(Aim):
Type out the data exactly as given. Skip any image.

(Given data):
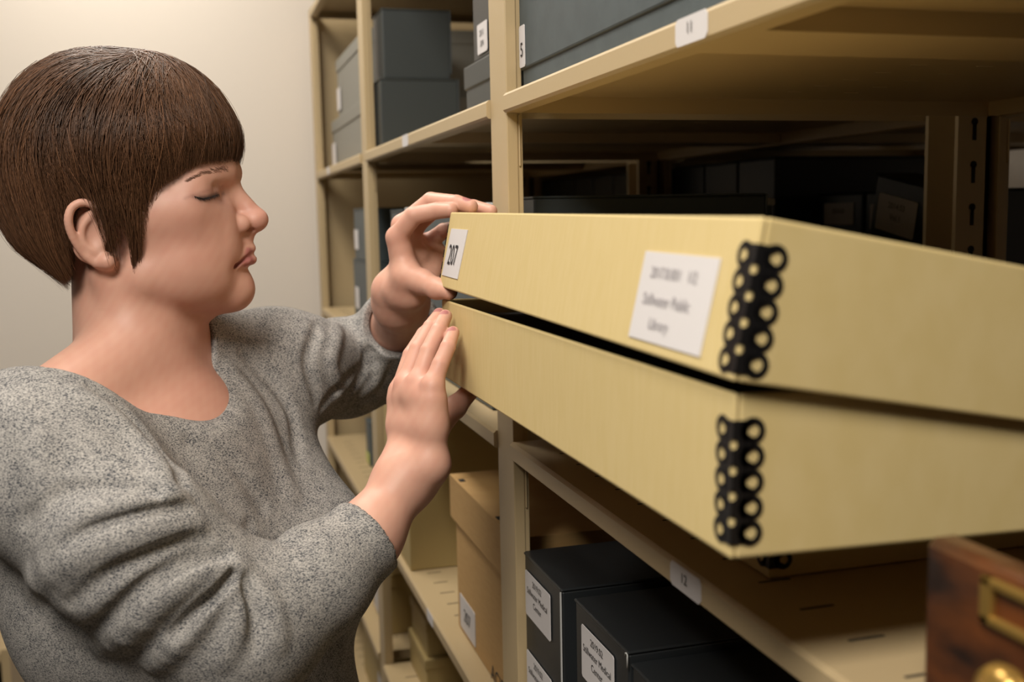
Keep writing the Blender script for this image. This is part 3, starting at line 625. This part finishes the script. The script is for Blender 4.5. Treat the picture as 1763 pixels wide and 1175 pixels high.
V, Q = polygonise(BODY, (-.60, .78, 1.10), (.06, 1.48, 1.68), .0016)
body = np_mesh('body', V, Q, [skinmat], person, body_tint(V))
# --- sweater
#<sdf>
rdir = (RF[2]-RF[1])/np.linalg.norm(RF[2]-RF[1]); ldir = (LF[2]-LF[1])/np.linalg.norm(LF[2]-LF[1])
#<sdf>
CUT = [
 (Ell(_n((-0.3756,1.0853,1.3936))+FB*.004-LB*.045, (.098, .112, .098), TM), .004, 's'),
 (Sph(_n((-0.3259,1.0345,1.3542)), .0400), .03, 's'),
 (Sph(RF[2]+rdir*.046, .058), .003, 's'), (Con(RF[2]-rdir*.02, RF[2]+rdir*.02, .0295, .0300), .003, 's'),
 (Sph(LF[1]+ldir*.084, .062), .003, 's'), (Con(LF[1], LF[1]+ldir*.05, .0380, .0345), .003, 's'),
]
sleeves = [(Chain(RA, [.068, .066, .060], .02), .05, 'u'), (Chain(RF[:3]+[RF[2]+rdir*.02], [.058, .047, .0345, .0340], .015), .02, 'u'), (Chain(LA, [.060, .058, .056], .02), .05, 'u'), (Chain([LF[0], LF[1], LF[1]+ldir*.055], [.056, .0485, .041], .02), .02, 'u')]
SHIRTB = ('G', trunk(.006)+lower(.006)+sleeves)
#</sdf>
def fold(pts, r, h, k, crease=False, taper=True):
    """a ridge (or crease) running along points of the cloth surface"""
    P = _n(spl(pts, max(6, 4*len(pts)))); P, N_ = project(SHIRTB, P, 8); n = len(P)
    w_ = np.sin(np.linspace(.12, math.pi-.12, n))**.6 if taper else np.ones(n)
    if crease: return (Chain(list(P+N_*(.75*r-1.15*h*w_)[:, None]), [.75*r]*n, .002), k*.65, 's')
    return (Chain(list(P-N_*(r-1.1*h*w_)[:, None]), [r]*n, .002), k*.8, 'u')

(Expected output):
Keep writing the Blender script for this image. This is part 3, starting at line 625. This part finishes the script. The script is for Blender 4.5. Treat the picture as 1763 pixels wide and 1175 pixels high.
V, Q = polygonise(BODY, (-.60, .78, 1.10), (.06, 1.48, 1.68), .0016)
body = np_mesh('body', V, Q, [skinmat], person, body_tint(V))
# --- sweater
#<sdf>
rdir = (RF[2]-RF[1])/np.linalg.norm(RF[2]-RF[1]); ldir = (LF[2]-LF[1])/np.linalg.norm(LF[2]-LF[1])
#<sdf>
CUT = [
 (Ell(_n((-0.3756,1.0853,1.3936))+FB*.004-LB*.045, (.098, .112, .098), TM), .004, 's'),
 (Sph(_n((-0.3259,1.0345,1.3542)), .0400), .03, 's'),
 (Sph(RF[2]+rdir*.046, .058), .003, 's'), (Con(RF[2]-rdir*.02, RF[2]+rdir*.02, .0295, .0300), .003, 's'),
 (Sph(LF[1]+ldir*.084, .062), .003, 's'), (Con(LF[1], LF[1]+ldir*.05, .0380, .0345), .003, 's'),
]
sleeves = [(Chain(RA, [.068, .066, .060], .02), .05, 'u'), (Chain(RF[:3]+[RF[2]+rdir*.02], [.058, .047, .0345, .0340], .015), .02, 'u'), (Chain(LA, [.060, .058, .056], .02), .05, 'u'), (Chain([LF[0], LF[1], LF[1]+ldir*.055], [.056, .0485, .041], .02), .02, 'u')]
SHIRTB = ('G', trunk(.006)+lower(.006)+sleeves)
#</sdf>
def fold(pts, r, h, k, crease=False, taper=True):
    """a ridge (or crease) running along points of the cloth surface"""
    P = _n(spl(pts, max(6, 4*len(pts)))); P, N_ = project(SHIRTB, P, 8); n = len(P)
    w_ = np.sin(np.linspace(.12, math.pi-.12, n))**.6 if taper else np.ones(n)
    if crease: return (Chain(list(P+N_*(.75*r-1.15*h*w_)[:, None]), [.75*r]*n, .002), k*.65, 's')
    return (Chain(list(P-N_*(r-1.1*h*w_)[:, None]), [r]*n, .002), k*.8, 'u')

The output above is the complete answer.